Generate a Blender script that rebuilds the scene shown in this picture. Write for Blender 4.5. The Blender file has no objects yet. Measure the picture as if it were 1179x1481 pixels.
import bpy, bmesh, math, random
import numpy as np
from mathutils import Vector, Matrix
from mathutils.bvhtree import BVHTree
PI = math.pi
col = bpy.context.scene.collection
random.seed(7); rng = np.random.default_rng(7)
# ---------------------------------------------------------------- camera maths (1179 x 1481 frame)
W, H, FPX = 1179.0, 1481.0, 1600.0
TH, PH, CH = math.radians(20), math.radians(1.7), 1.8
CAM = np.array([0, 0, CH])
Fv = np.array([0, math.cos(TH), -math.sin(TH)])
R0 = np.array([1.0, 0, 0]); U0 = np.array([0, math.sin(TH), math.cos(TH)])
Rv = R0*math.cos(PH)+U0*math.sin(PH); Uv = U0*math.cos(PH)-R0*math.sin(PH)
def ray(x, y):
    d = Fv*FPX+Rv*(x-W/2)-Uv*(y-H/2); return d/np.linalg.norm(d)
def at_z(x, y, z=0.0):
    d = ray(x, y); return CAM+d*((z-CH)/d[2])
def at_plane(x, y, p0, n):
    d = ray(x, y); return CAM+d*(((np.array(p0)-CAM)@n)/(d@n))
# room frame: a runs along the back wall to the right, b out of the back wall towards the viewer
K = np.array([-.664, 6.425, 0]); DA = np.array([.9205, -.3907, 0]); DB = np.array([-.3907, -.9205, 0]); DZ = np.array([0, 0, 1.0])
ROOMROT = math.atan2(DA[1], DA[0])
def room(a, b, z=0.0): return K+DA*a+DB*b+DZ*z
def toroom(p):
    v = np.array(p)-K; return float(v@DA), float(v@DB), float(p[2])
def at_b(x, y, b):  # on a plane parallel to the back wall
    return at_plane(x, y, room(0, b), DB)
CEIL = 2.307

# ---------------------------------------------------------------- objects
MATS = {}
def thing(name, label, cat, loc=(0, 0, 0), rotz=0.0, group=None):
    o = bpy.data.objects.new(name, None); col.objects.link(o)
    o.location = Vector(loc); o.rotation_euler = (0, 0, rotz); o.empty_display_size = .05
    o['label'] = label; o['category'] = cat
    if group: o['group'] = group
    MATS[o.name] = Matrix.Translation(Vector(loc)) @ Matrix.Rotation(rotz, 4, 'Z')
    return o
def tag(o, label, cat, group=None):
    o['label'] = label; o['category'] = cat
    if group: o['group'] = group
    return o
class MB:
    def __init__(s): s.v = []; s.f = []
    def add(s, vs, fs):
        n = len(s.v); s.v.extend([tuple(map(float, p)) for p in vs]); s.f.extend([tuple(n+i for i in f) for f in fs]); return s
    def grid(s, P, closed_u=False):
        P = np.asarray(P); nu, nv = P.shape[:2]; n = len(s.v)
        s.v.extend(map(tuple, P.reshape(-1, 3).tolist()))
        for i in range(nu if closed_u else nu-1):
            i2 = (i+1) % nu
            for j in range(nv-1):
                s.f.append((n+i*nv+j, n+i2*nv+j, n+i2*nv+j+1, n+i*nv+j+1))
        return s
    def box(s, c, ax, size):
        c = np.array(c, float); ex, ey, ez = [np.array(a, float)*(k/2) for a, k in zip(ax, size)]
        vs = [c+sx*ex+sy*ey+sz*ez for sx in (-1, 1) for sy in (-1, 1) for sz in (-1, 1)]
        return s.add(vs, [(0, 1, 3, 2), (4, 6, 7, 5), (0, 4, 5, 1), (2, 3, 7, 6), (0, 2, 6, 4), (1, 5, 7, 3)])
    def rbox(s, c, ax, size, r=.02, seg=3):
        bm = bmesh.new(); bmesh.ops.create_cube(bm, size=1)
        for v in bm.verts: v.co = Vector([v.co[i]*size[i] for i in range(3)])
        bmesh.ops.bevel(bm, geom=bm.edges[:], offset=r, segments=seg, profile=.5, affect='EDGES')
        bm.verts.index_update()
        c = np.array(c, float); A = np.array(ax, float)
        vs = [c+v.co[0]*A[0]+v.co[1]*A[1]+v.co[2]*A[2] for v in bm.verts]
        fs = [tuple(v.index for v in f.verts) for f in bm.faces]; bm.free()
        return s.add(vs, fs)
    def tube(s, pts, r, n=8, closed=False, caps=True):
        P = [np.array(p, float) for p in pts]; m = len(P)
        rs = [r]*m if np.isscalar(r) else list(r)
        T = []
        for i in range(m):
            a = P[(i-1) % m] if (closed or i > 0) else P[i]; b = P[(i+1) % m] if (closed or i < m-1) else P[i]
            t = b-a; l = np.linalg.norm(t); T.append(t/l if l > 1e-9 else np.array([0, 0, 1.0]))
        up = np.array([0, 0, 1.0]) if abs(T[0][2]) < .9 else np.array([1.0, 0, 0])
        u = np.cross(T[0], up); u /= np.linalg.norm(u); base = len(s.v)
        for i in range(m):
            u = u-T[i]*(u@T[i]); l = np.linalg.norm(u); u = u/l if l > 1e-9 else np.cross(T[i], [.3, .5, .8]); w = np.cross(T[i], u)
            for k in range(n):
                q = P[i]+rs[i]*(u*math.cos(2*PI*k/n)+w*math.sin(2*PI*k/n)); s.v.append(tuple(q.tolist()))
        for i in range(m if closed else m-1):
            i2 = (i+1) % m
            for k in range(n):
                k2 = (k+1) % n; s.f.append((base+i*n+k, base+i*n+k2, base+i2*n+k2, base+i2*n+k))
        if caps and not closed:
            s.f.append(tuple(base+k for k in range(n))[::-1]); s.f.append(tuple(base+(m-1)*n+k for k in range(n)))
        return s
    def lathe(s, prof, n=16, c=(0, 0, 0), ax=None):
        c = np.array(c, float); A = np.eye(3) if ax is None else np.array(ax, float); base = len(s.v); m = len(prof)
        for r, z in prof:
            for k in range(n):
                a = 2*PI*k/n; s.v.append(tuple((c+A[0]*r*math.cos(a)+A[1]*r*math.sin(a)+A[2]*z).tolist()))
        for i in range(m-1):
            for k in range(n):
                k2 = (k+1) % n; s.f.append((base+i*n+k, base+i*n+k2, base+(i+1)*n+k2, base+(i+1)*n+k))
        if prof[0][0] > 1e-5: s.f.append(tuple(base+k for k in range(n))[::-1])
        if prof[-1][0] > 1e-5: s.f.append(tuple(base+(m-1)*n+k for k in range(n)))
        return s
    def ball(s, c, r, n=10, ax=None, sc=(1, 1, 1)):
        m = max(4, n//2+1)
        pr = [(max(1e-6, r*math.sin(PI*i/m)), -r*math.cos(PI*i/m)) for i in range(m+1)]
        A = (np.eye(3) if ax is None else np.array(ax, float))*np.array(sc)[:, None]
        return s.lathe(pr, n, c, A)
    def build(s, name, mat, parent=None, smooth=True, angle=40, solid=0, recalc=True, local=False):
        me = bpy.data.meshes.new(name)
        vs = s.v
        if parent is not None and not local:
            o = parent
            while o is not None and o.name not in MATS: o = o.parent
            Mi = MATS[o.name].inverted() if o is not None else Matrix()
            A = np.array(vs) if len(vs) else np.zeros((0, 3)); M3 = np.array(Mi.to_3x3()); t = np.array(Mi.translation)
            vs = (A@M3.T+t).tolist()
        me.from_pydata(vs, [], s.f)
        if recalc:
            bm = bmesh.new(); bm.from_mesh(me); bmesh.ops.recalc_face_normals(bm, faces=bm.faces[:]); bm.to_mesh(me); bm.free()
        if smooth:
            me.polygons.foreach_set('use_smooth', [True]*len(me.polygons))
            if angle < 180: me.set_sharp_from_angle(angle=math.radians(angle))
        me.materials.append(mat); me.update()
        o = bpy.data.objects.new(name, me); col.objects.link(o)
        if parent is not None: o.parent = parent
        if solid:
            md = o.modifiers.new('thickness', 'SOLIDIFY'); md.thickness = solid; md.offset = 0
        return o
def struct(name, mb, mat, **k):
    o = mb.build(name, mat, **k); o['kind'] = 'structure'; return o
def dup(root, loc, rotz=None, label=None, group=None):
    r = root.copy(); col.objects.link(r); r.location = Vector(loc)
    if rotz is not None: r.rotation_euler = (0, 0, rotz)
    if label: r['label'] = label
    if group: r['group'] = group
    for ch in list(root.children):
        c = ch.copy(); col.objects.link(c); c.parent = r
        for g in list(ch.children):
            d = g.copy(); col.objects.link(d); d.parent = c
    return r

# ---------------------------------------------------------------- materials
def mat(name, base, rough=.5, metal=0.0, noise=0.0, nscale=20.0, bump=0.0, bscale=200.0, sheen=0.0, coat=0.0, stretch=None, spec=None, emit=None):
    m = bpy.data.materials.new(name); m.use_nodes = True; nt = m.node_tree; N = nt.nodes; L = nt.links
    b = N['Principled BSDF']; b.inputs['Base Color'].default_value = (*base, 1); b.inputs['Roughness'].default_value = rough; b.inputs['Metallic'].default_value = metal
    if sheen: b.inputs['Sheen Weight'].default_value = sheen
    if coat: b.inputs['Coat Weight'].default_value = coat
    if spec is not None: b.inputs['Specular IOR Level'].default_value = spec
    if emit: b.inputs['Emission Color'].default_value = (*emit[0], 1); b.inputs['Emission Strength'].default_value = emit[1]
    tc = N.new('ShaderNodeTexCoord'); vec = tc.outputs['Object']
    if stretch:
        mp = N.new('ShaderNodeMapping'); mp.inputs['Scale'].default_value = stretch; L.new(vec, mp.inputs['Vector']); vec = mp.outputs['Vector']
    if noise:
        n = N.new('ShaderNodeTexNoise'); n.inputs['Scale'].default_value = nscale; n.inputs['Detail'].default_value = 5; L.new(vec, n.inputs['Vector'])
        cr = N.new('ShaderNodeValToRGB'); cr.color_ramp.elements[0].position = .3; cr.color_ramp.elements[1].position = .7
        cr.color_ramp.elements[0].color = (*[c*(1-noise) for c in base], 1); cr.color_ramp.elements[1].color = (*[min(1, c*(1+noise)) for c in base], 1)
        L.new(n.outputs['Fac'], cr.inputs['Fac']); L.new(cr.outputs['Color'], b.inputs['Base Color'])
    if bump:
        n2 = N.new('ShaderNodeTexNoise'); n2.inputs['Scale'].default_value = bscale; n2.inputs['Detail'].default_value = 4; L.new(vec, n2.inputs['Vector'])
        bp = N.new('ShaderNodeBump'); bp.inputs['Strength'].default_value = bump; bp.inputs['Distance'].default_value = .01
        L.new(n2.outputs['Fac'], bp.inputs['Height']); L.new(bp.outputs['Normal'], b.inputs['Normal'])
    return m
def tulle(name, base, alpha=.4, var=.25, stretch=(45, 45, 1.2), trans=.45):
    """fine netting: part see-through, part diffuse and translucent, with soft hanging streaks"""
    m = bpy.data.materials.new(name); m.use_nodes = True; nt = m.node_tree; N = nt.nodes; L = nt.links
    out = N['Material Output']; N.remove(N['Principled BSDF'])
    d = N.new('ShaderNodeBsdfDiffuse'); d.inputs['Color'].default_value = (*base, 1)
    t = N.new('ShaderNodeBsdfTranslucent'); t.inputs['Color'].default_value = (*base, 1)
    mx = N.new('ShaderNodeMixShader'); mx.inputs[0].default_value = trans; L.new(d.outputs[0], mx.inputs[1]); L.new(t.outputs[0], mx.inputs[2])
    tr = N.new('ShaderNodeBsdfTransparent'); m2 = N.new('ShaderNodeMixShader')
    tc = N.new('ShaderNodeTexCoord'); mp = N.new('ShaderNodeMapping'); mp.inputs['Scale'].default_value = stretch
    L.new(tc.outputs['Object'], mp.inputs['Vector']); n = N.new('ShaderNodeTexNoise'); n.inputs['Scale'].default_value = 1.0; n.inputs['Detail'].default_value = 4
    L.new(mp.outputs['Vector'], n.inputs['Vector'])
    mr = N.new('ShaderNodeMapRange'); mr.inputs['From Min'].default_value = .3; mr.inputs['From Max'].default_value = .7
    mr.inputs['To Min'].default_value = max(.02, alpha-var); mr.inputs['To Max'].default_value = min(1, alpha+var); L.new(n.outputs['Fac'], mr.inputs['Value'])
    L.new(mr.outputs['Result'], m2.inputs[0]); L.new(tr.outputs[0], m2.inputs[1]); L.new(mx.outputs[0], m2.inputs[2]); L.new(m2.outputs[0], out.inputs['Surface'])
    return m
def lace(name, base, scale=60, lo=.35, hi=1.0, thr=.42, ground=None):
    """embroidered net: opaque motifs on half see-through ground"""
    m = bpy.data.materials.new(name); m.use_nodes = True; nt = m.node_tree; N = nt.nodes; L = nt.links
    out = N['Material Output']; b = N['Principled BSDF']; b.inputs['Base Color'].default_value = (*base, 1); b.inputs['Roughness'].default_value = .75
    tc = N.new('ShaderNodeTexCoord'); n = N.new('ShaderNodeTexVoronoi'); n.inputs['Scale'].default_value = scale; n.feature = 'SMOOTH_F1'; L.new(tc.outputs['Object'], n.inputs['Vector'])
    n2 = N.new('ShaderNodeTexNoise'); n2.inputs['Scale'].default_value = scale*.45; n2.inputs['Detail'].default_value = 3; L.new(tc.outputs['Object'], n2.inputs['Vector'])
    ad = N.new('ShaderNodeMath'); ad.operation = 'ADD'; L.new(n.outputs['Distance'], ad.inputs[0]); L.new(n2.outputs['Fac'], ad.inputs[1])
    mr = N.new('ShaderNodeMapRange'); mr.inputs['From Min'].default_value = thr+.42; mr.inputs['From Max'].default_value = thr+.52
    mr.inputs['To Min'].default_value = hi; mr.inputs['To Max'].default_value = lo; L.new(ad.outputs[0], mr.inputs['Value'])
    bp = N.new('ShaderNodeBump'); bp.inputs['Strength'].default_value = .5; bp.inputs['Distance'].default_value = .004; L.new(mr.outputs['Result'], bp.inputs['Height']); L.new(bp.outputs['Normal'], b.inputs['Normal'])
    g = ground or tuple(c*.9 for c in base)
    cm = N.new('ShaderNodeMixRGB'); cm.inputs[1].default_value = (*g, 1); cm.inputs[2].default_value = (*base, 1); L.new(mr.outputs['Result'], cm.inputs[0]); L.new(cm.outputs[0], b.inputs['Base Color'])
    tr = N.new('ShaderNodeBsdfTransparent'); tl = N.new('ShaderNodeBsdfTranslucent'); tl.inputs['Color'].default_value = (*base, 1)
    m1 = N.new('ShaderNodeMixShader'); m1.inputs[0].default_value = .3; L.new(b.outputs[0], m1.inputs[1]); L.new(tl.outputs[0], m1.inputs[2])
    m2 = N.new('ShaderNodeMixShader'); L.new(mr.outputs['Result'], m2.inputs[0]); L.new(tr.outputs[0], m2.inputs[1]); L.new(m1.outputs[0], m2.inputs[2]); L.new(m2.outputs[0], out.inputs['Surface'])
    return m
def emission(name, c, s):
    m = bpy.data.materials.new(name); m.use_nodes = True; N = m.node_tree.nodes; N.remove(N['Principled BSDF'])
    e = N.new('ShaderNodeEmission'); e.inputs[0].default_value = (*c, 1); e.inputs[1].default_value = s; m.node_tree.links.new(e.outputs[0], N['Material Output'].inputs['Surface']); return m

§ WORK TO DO
State how many lines of the listing include the word "scene". Reply with the number alone.

§ FINISHED EXERCISE
2